Excerpted data =>
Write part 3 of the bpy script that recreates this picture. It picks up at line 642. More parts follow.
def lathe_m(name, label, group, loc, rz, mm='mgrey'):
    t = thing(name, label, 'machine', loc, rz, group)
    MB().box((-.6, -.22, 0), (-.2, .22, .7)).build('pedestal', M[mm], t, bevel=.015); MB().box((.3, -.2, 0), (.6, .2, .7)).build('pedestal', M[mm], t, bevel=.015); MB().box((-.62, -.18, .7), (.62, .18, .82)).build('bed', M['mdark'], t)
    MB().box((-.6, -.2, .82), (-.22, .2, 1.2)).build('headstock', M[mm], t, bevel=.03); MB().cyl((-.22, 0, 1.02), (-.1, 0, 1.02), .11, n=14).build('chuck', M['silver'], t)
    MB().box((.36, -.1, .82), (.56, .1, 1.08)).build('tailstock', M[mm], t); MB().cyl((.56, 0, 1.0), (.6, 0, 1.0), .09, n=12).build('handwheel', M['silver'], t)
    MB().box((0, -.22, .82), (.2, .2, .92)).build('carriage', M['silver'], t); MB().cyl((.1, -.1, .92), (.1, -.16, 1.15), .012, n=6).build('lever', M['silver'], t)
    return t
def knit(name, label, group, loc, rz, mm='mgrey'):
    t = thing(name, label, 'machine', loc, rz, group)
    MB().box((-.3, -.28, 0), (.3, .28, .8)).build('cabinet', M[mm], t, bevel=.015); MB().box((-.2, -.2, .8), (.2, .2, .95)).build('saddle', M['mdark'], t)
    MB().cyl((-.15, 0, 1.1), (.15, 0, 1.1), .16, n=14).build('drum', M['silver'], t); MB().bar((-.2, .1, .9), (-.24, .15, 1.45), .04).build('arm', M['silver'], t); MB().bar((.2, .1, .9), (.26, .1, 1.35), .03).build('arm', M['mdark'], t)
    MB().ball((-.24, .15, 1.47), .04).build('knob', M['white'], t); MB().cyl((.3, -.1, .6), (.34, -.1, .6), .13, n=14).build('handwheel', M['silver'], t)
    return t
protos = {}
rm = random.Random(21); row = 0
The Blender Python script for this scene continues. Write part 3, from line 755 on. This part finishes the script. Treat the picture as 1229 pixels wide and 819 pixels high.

Work to be completed => The records above are to be copied in full, exactly as written.

Expected answer =>
Write part 3 of the bpy script that recreates this picture. It picks up at line 642. More parts follow.
def lathe_m(name, label, group, loc, rz, mm='mgrey'):
    t = thing(name, label, 'machine', loc, rz, group)
    MB().box((-.6, -.22, 0), (-.2, .22, .7)).build('pedestal', M[mm], t, bevel=.015); MB().box((.3, -.2, 0), (.6, .2, .7)).build('pedestal', M[mm], t, bevel=.015); MB().box((-.62, -.18, .7), (.62, .18, .82)).build('bed', M['mdark'], t)
    MB().box((-.6, -.2, .82), (-.22, .2, 1.2)).build('headstock', M[mm], t, bevel=.03); MB().cyl((-.22, 0, 1.02), (-.1, 0, 1.02), .11, n=14).build('chuck', M['silver'], t)
    MB().box((.36, -.1, .82), (.56, .1, 1.08)).build('tailstock', M[mm], t); MB().cyl((.56, 0, 1.0), (.6, 0, 1.0), .09, n=12).build('handwheel', M['silver'], t)
    MB().box((0, -.22, .82), (.2, .2, .92)).build('carriage', M['silver'], t); MB().cyl((.1, -.1, .92), (.1, -.16, 1.15), .012, n=6).build('lever', M['silver'], t)
    return t
def knit(name, label, group, loc, rz, mm='mgrey'):
    t = thing(name, label, 'machine', loc, rz, group)
    MB().box((-.3, -.28, 0), (.3, .28, .8)).build('cabinet', M[mm], t, bevel=.015); MB().box((-.2, -.2, .8), (.2, .2, .95)).build('saddle', M['mdark'], t)
    MB().cyl((-.15, 0, 1.1), (.15, 0, 1.1), .16, n=14).build('drum', M['silver'], t); MB().bar((-.2, .1, .9), (-.24, .15, 1.45), .04).build('arm', M['silver'], t); MB().bar((.2, .1, .9), (.26, .1, 1.35), .03).build('arm', M['mdark'], t)
    MB().ball((-.24, .15, 1.47), .04).build('knob', M['white'], t); MB().cyl((.3, -.1, .6), (.34, -.1, .6), .13, n=14).build('handwheel', M['silver'], t)
    return t
protos = {}
rm = random.Random(21); row = 0
The Blender Python script for this scene continues. Write part 3, from line 755 on. This part finishes the script. Treat the picture as 1229 pixels wide and 819 pixels high.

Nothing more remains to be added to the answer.